O sahneyi çok iyi somutladım. Asılma günü gelip çatınca, o sevdiğim giysilerimi giyeceğim. Postallarımı, parkamı. Beyaz ölüm gömleğimi giydirmek isteyecekler, giymeyeceğim. Kesin direneceğim ve giymeyeceğim. Oyle her zamanki gibi, eyleme gidiş tavrımla gideceğim darağacına.
Yazar, yayıncı Erdal Öz, 11 Eylül 1971’de konulduğu Ankara, Mamak Askeri Cezaevi’nde tutukluluğu bitene kadar, 6 Mayıs 1972 sabaha karşı Ankara Merkez Kapalı Cezaevi avlusunda idam edilecek Deniz Gezmiş ve Yusuf Aslan’la yaşamları, mücadeleleri ve kendilerini bekleyen son üzerine konuştuklarını kaydetmiş ve cezaevinden dışarı çıkarmayı başarmıştı.
Bir eşi bir kez daha gerçekleştirilemeyecek bu söyleşi, kaleme alan Erdal Öz kadar bu söyleşiyi bir bakıma ona yaptıran Deniz Gezmiş’in “ortak eserleri”, üç devrimcinin idamından yıllar sonra “Deniz Gezmiş Anlatıyor” başlığıyla yayımlanabildi.
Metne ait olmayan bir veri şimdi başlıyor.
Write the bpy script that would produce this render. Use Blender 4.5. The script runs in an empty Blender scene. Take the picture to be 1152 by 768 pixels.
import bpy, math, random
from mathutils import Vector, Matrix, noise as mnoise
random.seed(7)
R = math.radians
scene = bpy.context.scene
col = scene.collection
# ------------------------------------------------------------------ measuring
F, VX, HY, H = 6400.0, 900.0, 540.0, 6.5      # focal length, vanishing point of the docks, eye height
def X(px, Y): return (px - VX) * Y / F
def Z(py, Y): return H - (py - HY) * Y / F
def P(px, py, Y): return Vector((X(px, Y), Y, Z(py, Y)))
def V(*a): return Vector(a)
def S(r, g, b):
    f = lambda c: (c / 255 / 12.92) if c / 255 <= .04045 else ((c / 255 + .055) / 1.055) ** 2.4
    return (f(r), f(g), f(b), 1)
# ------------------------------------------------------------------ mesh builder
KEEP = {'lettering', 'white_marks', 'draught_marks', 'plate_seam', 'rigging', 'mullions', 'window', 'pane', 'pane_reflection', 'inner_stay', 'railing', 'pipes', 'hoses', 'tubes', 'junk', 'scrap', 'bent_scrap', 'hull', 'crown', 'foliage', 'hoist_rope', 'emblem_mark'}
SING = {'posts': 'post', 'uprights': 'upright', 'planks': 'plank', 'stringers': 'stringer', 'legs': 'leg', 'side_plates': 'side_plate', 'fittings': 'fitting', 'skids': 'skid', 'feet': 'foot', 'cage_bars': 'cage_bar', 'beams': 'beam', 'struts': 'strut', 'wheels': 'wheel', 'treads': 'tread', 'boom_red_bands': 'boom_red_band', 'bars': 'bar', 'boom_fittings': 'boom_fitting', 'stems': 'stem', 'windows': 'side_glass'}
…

Bugün Deniz’in (Yusuf Aslan ve Hüseyin İnan’ın da) kısa ama olağanüstü yaşamının 12 Mart askeri diktatörlüğünce elinden alınışının 53. yılında 25 yaşındaki bu gencecik devrimcinin ölüm ve yaşam, sıradan olan ve istisnai olan, devrimcilik ve karşı devrimcilik, hayal ve hakikat üzerine eşsiz bir saflık kadar eşsiz bir derinlikle de dolu anlatısı, okuma fırsatı bulan herkesi kendileri ve timsali oldukları düşünce ve eylem çığrını kavrayabilmek açısından paha biçilmez bir tarihsel kayıtla başbaşa bırakıyor.
Üzerinden yarım yüzyıldan da uzun bir zaman geçtikten sonra, hayatına son verilişine dokuz ay kala, Deniz Gezmiş’in bu yüzleşmeye kendisini bir virtüözün en önemli resitali öncesindeki titizliğiyle hazırlayışının kayıtlarını Erdal Özün kaleminden yeniden okumak bir büyük insalık dersini bir kez daha hatmekten farksız.
Deniz Gezmiş’i dinliyoruz. (*)
***
Pusuda
İlk anda ölmemeyi düşünüyordum; yaralanmayı, yaralı ve rahat bir ölümü. Ama bir süre sonra, dünyanın dört bir yanında ölen bir sürü devrimciyi düşünüyorsun ve bir an nasılsa rahat bir ölümü düşünmüş olduğun için korkunç bir utanç duyuyorsun kendi kendine. Bir devrimci nasıl ölmesi gerekiyorsa öyle ölmeli.
[…] Yakalanışım mı?
O da bir garip hikayedir.
Pusu. Son düştüğüm pusu. Yakalandığım tarlanın içinde. Çukurda. Tarla vıcık vıcık çamur. Her yan çamur. Bir yandan da aralıksız yağmur yağıyor, sulusepken. Parkamın başlığını başıma geçiriyorum. Ellerim üşüyor. Eldivenlerimi, silahı daha rahat kullanayım diye daha önce bir yerlerde fırlatıp atmıştım. Eldiven de yok.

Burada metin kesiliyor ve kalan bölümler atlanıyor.